Pick every line from the data that holds the word "Write".

▸ Input records:
[Start]

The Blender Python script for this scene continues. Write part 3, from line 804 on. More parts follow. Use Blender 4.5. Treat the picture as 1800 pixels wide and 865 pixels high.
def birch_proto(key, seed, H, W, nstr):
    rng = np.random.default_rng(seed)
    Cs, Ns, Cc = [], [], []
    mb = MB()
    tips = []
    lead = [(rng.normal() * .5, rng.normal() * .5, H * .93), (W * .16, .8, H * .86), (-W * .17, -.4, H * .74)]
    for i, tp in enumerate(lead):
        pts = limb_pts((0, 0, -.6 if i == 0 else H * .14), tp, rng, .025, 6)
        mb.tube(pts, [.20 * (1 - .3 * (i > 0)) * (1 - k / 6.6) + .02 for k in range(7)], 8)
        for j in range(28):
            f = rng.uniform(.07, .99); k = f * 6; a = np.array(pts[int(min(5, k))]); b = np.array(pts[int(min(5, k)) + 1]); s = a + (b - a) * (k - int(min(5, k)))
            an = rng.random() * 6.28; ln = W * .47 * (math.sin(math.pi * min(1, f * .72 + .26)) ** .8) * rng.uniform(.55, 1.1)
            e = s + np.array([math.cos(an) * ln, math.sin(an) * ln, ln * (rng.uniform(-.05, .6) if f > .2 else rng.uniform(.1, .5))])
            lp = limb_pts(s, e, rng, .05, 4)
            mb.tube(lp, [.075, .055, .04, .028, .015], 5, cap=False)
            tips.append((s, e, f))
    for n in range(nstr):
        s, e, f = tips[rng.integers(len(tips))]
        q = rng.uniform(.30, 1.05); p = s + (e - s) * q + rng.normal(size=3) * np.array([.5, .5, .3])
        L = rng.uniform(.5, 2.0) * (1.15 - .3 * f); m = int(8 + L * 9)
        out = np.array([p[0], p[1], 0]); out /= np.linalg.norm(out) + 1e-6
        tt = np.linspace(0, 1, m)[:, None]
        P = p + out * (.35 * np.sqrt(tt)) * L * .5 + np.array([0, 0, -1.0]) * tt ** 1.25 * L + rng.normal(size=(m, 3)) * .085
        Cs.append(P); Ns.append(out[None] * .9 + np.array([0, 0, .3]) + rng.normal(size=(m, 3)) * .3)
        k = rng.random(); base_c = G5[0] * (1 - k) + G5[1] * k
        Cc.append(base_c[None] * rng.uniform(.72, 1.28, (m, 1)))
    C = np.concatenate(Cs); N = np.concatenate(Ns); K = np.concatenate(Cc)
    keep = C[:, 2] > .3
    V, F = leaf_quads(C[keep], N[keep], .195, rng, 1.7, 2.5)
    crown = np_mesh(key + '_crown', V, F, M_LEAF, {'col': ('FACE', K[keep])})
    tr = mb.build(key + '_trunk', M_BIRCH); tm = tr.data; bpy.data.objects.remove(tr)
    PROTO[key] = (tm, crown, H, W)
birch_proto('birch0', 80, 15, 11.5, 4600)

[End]
[Start]

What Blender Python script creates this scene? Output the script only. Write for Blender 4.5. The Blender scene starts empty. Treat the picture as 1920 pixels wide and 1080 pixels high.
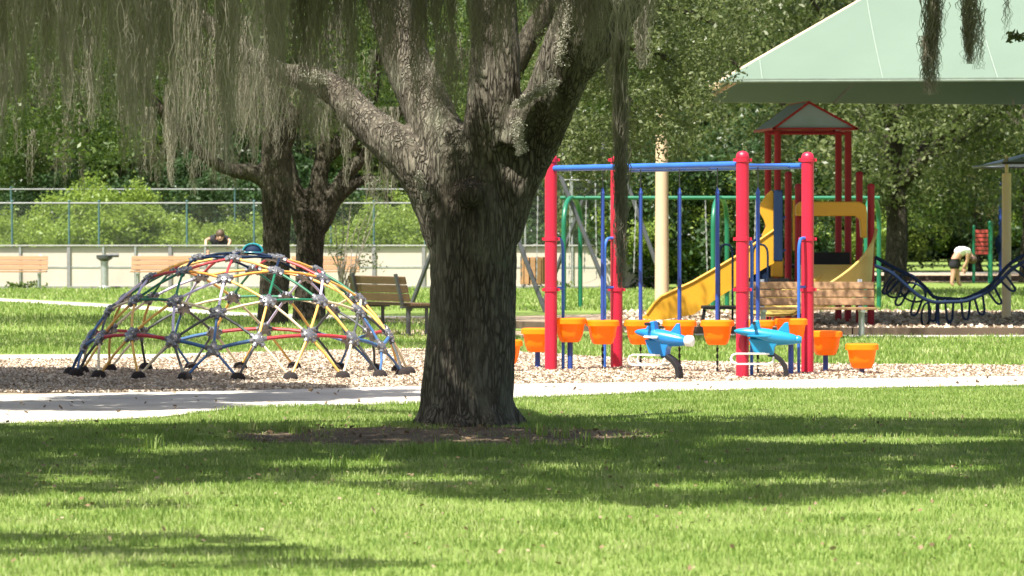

[End]

▸ Task answer:
The Blender Python script for this scene continues. Write part 3, from line 804 on. More parts follow. Use Blender 4.5. Treat the picture as 1800 pixels wide and 865 pixels high.
What Blender Python script creates this scene? Output the script only. Write for Blender 4.5. The Blender scene starts empty. Treat the picture as 1920 pixels wide and 1080 pixels high.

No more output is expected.